▼
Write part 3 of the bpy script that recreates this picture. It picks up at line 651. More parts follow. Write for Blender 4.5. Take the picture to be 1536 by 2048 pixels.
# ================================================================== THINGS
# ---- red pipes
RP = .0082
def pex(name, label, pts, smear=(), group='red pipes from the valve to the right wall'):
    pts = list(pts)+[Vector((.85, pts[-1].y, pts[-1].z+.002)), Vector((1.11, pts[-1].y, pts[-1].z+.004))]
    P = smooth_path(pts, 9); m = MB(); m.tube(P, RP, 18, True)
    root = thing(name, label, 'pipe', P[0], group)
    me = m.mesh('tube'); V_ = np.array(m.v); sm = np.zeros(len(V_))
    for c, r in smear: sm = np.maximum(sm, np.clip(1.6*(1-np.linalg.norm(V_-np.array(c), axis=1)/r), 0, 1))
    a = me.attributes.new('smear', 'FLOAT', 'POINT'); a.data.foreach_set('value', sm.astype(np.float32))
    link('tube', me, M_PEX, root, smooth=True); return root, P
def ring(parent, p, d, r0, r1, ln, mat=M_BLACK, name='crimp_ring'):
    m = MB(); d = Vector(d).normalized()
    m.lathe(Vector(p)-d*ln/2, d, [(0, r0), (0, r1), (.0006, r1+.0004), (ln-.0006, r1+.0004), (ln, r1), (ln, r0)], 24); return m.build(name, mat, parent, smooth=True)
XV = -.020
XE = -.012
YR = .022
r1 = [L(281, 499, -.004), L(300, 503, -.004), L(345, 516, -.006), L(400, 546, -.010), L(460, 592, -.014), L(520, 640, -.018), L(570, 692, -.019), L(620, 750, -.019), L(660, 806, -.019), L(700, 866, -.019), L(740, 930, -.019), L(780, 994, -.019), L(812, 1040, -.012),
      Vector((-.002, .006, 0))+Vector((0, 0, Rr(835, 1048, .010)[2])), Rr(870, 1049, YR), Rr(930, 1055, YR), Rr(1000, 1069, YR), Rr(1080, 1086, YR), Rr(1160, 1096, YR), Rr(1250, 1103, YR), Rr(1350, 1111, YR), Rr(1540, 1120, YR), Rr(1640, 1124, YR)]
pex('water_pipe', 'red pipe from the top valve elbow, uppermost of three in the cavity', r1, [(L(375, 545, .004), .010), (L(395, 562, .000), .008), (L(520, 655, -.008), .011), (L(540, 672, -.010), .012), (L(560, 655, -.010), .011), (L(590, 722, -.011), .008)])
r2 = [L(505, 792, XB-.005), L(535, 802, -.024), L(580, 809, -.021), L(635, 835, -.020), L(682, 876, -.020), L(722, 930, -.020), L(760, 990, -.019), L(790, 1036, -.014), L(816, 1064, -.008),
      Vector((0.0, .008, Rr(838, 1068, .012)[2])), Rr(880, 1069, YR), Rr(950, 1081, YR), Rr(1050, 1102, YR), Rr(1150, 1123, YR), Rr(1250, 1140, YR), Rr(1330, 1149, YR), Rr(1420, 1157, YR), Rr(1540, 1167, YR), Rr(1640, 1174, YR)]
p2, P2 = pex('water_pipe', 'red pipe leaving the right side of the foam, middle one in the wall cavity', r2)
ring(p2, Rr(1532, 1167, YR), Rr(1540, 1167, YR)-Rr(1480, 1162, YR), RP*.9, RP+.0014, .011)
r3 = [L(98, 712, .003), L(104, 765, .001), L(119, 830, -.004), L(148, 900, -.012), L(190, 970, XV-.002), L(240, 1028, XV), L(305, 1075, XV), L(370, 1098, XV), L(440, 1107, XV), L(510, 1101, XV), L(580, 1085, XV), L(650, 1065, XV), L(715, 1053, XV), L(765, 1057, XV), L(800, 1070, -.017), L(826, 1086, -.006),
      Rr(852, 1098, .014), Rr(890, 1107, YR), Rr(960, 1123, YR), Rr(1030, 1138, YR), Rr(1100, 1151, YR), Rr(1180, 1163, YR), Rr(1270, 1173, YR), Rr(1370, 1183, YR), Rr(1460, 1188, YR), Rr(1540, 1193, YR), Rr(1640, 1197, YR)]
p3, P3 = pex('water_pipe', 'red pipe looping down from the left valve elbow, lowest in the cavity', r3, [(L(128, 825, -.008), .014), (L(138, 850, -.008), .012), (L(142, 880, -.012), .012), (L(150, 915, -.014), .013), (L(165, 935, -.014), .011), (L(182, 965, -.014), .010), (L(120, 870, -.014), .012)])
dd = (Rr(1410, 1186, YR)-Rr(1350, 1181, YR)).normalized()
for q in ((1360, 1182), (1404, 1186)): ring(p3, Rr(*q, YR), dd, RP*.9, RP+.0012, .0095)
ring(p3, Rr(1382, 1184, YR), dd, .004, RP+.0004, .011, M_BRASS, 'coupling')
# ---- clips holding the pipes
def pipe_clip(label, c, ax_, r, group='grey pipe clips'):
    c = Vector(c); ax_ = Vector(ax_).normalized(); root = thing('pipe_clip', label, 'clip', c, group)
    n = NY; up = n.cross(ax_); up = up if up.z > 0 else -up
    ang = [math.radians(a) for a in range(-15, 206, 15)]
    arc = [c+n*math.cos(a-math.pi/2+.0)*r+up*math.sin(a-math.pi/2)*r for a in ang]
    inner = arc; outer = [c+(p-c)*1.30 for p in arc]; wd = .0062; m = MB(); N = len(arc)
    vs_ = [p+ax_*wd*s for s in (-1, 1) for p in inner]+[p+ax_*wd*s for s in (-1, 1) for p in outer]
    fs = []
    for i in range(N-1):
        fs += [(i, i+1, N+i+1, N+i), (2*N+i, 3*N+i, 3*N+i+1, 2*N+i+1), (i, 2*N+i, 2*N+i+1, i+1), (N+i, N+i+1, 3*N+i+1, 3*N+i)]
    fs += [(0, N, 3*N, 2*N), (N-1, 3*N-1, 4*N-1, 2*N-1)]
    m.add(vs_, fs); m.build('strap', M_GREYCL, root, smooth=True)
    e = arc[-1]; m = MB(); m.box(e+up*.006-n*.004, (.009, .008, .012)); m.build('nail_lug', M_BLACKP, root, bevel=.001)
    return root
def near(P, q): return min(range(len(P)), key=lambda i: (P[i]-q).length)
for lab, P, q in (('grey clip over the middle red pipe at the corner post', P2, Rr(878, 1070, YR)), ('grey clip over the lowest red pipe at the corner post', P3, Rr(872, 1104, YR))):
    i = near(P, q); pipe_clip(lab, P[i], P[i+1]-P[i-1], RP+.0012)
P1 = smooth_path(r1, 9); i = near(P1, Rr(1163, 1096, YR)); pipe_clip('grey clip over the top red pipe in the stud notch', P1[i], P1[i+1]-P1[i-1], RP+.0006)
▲
WHAT THE TASK REQUIRES:
Write the data from above out again, exactly.

PROBLEM SOLUTION:
Write part 3 of the bpy script that recreates this picture. It picks up at line 651. More parts follow. Write for Blender 4.5. Take the picture to be 1536 by 2048 pixels.
# ================================================================== THINGS
# ---- red pipes
RP = .0082
def pex(name, label, pts, smear=(), group='red pipes from the valve to the right wall'):
    pts = list(pts)+[Vector((.85, pts[-1].y, pts[-1].z+.002)), Vector((1.11, pts[-1].y, pts[-1].z+.004))]
    P = smooth_path(pts, 9); m = MB(); m.tube(P, RP, 18, True)
    root = thing(name, label, 'pipe', P[0], group)
    me = m.mesh('tube'); V_ = np.array(m.v); sm = np.zeros(len(V_))
    for c, r in smear: sm = np.maximum(sm, np.clip(1.6*(1-np.linalg.norm(V_-np.array(c), axis=1)/r), 0, 1))
    a = me.attributes.new('smear', 'FLOAT', 'POINT'); a.data.foreach_set('value', sm.astype(np.float32))
    link('tube', me, M_PEX, root, smooth=True); return root, P
def ring(parent, p, d, r0, r1, ln, mat=M_BLACK, name='crimp_ring'):
    m = MB(); d = Vector(d).normalized()
    m.lathe(Vector(p)-d*ln/2, d, [(0, r0), (0, r1), (.0006, r1+.0004), (ln-.0006, r1+.0004), (ln, r1), (ln, r0)], 24); return m.build(name, mat, parent, smooth=True)
XV = -.020
XE = -.012
YR = .022
r1 = [L(281, 499, -.004), L(300, 503, -.004), L(345, 516, -.006), L(400, 546, -.010), L(460, 592, -.014), L(520, 640, -.018), L(570, 692, -.019), L(620, 750, -.019), L(660, 806, -.019), L(700, 866, -.019), L(740, 930, -.019), L(780, 994, -.019), L(812, 1040, -.012),
      Vector((-.002, .006, 0))+Vector((0, 0, Rr(835, 1048, .010)[2])), Rr(870, 1049, YR), Rr(930, 1055, YR), Rr(1000, 1069, YR), Rr(1080, 1086, YR), Rr(1160, 1096, YR), Rr(1250, 1103, YR), Rr(1350, 1111, YR), Rr(1540, 1120, YR), Rr(1640, 1124, YR)]
pex('water_pipe', 'red pipe from the top valve elbow, uppermost of three in the cavity', r1, [(L(375, 545, .004), .010), (L(395, 562, .000), .008), (L(520, 655, -.008), .011), (L(540, 672, -.010), .012), (L(560, 655, -.010), .011), (L(590, 722, -.011), .008)])
r2 = [L(505, 792, XB-.005), L(535, 802, -.024), L(580, 809, -.021), L(635, 835, -.020), L(682, 876, -.020), L(722, 930, -.020), L(760, 990, -.019), L(790, 1036, -.014), L(816, 1064, -.008),
      Vector((0.0, .008, Rr(838, 1068, .012)[2])), Rr(880, 1069, YR), Rr(950, 1081, YR), Rr(1050, 1102, YR), Rr(1150, 1123, YR), Rr(1250, 1140, YR), Rr(1330, 1149, YR), Rr(1420, 1157, YR), Rr(1540, 1167, YR), Rr(1640, 1174, YR)]
p2, P2 = pex('water_pipe', 'red pipe leaving the right side of the foam, middle one in the wall cavity', r2)
ring(p2, Rr(1532, 1167, YR), Rr(1540, 1167, YR)-Rr(1480, 1162, YR), RP*.9, RP+.0014, .011)
r3 = [L(98, 712, .003), L(104, 765, .001), L(119, 830, -.004), L(148, 900, -.012), L(190, 970, XV-.002), L(240, 1028, XV), L(305, 1075, XV), L(370, 1098, XV), L(440, 1107, XV), L(510, 1101, XV), L(580, 1085, XV), L(650, 1065, XV), L(715, 1053, XV), L(765, 1057, XV), L(800, 1070, -.017), L(826, 1086, -.006),
      Rr(852, 1098, .014), Rr(890, 1107, YR), Rr(960, 1123, YR), Rr(1030, 1138, YR), Rr(1100, 1151, YR), Rr(1180, 1163, YR), Rr(1270, 1173, YR), Rr(1370, 1183, YR), Rr(1460, 1188, YR), Rr(1540, 1193, YR), Rr(1640, 1197, YR)]
p3, P3 = pex('water_pipe', 'red pipe looping down from the left valve elbow, lowest in the cavity', r3, [(L(128, 825, -.008), .014), (L(138, 850, -.008), .012), (L(142, 880, -.012), .012), (L(150, 915, -.014), .013), (L(165, 935, -.014), .011), (L(182, 965, -.014), .010), (L(120, 870, -.014), .012)])
dd = (Rr(1410, 1186, YR)-Rr(1350, 1181, YR)).normalized()
for q in ((1360, 1182), (1404, 1186)): ring(p3, Rr(*q, YR), dd, RP*.9, RP+.0012, .0095)
ring(p3, Rr(1382, 1184, YR), dd, .004, RP+.0004, .011, M_BRASS, 'coupling')
# ---- clips holding the pipes
def pipe_clip(label, c, ax_, r, group='grey pipe clips'):
    c = Vector(c); ax_ = Vector(ax_).normalized(); root = thing('pipe_clip', label, 'clip', c, group)
    n = NY; up = n.cross(ax_); up = up if up.z > 0 else -up
    ang = [math.radians(a) for a in range(-15, 206, 15)]
    arc = [c+n*math.cos(a-math.pi/2+.0)*r+up*math.sin(a-math.pi/2)*r for a in ang]
    inner = arc; outer = [c+(p-c)*1.30 for p in arc]; wd = .0062; m = MB(); N = len(arc)
    vs_ = [p+ax_*wd*s for s in (-1, 1) for p in inner]+[p+ax_*wd*s for s in (-1, 1) for p in outer]
    fs = []
    for i in range(N-1):
        fs += [(i, i+1, N+i+1, N+i), (2*N+i, 3*N+i, 3*N+i+1, 2*N+i+1), (i, 2*N+i, 2*N+i+1, i+1), (N+i, N+i+1, 3*N+i+1, 3*N+i)]
    fs += [(0, N, 3*N, 2*N), (N-1, 3*N-1, 4*N-1, 2*N-1)]
    m.add(vs_, fs); m.build('strap', M_GREYCL, root, smooth=True)
    e = arc[-1]; m = MB(); m.box(e+up*.006-n*.004, (.009, .008, .012)); m.build('nail_lug', M_BLACKP, root, bevel=.001)
    return root
def near(P, q): return min(range(len(P)), key=lambda i: (P[i]-q).length)
for lab, P, q in (('grey clip over the middle red pipe at the corner post', P2, Rr(878, 1070, YR)), ('grey clip over the lowest red pipe at the corner post', P3, Rr(872, 1104, YR))):
    i = near(P, q); pipe_clip(lab, P[i], P[i+1]-P[i-1], RP+.0012)
P1 = smooth_path(r1, 9); i = near(P1, Rr(1163, 1096, YR)); pipe_clip('grey clip over the top red pipe in the stud notch', P1[i], P1[i+1]-P1[i-1], RP+.0006)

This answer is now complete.